# WORK TO COMPLETE
Spot every line with the word "this" and return it.

==== DATASET RECORDS

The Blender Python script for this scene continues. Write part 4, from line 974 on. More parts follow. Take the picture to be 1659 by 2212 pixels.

========
==== DATASET RECORDS

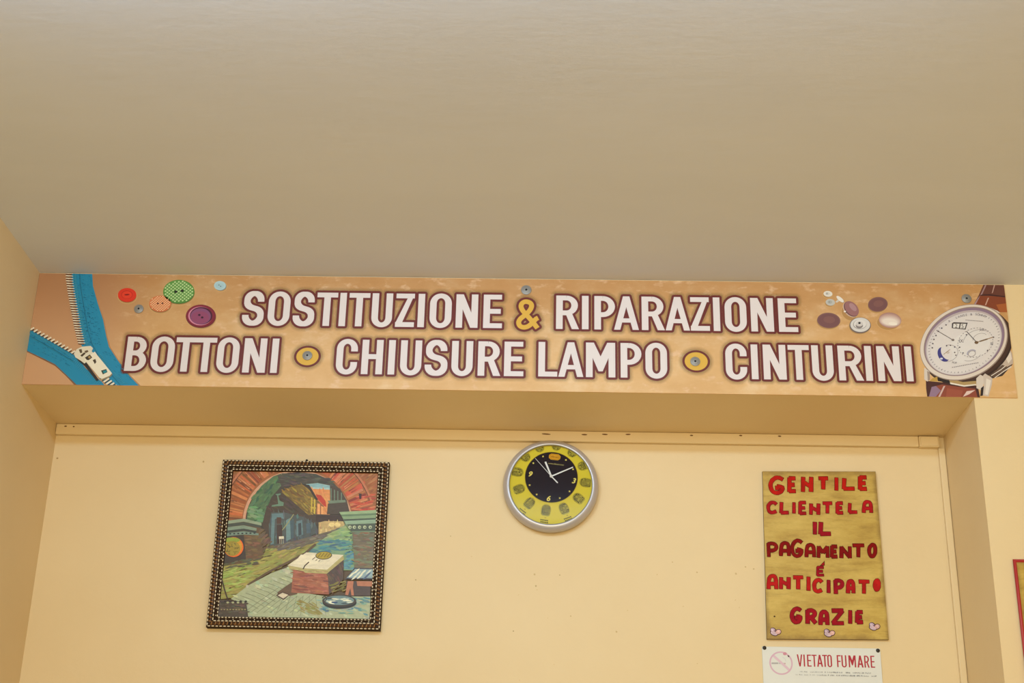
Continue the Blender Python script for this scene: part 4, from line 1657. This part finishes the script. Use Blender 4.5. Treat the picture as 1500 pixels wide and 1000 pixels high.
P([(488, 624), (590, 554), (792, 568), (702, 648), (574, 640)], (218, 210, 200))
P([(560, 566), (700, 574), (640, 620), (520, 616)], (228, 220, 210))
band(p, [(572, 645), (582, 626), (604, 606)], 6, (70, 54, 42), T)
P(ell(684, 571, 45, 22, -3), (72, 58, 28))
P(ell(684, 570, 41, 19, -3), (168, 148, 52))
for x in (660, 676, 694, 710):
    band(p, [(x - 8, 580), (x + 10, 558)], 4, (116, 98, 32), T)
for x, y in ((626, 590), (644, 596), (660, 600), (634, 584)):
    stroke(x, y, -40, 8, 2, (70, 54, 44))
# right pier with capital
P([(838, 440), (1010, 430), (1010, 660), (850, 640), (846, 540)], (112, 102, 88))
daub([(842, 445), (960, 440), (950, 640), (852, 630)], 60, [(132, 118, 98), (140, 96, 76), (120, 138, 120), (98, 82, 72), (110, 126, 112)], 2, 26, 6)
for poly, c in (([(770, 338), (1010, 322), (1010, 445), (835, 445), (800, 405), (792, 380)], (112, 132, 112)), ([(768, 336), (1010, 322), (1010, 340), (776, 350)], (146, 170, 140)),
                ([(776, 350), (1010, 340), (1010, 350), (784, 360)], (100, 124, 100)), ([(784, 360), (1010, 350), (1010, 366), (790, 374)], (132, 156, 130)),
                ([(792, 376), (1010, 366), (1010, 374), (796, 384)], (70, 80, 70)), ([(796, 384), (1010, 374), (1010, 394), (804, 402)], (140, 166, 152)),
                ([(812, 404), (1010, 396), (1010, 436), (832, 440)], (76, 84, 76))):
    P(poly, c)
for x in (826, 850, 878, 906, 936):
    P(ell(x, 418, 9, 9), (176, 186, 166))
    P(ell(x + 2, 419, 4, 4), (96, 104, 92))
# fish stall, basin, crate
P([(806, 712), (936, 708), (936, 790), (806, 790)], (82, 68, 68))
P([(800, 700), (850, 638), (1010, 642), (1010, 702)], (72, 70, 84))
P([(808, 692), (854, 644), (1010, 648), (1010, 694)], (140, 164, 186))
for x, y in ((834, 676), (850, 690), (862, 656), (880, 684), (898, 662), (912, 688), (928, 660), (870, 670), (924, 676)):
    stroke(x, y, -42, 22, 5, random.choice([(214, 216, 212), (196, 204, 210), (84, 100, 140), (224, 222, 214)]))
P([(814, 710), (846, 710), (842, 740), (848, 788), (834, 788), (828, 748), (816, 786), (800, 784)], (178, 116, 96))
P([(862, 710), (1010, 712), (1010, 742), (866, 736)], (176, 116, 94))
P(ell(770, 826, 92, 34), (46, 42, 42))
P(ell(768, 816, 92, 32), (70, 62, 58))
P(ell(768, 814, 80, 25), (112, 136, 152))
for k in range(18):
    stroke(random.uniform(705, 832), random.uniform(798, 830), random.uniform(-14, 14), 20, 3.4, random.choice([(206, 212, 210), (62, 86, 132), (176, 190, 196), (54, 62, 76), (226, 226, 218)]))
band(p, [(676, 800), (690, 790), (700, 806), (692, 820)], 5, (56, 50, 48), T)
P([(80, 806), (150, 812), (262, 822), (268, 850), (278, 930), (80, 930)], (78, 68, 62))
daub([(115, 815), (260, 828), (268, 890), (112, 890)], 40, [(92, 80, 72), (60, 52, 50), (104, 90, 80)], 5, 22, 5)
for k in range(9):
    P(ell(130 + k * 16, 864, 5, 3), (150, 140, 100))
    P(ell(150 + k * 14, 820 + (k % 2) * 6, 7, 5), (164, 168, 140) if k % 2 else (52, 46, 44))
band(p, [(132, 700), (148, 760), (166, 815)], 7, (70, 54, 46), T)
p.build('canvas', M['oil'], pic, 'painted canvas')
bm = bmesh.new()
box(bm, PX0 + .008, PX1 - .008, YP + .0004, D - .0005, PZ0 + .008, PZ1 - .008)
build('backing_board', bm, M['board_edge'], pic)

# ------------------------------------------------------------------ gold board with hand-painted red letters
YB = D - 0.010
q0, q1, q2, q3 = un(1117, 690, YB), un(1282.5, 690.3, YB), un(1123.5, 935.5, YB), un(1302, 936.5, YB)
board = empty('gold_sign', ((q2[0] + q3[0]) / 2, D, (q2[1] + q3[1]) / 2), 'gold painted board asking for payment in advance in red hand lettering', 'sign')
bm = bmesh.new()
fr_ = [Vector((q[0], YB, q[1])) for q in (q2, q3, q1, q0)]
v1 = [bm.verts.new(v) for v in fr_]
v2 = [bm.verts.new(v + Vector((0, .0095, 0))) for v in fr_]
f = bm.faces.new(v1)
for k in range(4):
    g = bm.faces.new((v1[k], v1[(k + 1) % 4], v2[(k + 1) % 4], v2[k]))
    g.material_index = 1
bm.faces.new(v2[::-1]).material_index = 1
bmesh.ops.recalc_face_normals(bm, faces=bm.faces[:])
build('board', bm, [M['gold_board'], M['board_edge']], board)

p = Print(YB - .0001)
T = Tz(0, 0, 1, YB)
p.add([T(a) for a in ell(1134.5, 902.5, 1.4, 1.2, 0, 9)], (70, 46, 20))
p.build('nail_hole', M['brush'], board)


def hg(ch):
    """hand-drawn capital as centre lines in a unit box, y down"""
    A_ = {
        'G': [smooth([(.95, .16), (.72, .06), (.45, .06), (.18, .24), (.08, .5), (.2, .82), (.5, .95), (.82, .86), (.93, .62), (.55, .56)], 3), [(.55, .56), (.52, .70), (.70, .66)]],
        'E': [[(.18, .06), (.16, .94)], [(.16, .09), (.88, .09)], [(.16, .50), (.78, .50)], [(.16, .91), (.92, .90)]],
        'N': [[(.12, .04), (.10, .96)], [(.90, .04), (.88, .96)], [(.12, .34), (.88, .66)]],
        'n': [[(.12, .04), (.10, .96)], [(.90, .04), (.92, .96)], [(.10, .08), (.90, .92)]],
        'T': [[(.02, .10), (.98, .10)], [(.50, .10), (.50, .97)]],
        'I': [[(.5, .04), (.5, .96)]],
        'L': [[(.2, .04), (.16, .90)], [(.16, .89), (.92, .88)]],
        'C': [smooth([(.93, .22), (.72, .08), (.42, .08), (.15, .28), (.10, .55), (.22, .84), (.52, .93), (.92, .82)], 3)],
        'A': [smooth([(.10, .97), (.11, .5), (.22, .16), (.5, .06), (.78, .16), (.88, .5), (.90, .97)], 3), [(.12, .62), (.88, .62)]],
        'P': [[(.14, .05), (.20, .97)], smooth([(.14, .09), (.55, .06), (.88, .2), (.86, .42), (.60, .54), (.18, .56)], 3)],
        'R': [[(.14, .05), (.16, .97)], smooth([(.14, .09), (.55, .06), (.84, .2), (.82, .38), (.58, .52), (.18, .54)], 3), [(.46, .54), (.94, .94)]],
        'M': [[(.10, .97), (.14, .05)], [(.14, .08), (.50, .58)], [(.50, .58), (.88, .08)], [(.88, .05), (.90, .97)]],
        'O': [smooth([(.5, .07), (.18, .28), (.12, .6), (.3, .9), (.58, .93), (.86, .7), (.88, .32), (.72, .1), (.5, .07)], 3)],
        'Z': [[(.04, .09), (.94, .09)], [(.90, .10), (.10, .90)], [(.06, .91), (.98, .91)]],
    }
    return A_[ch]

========

# FINAL ANSWER
The Blender Python script for this scene continues. Write part 4, from line 974 on. More parts follow. Take the picture to be 1659 by 2212 pixels.
Continue the Blender Python script for this scene: part 4, from line 1657. This part finishes the script. Use Blender 4.5. Treat the picture as 1500 pixels wide and 1000 pixels high.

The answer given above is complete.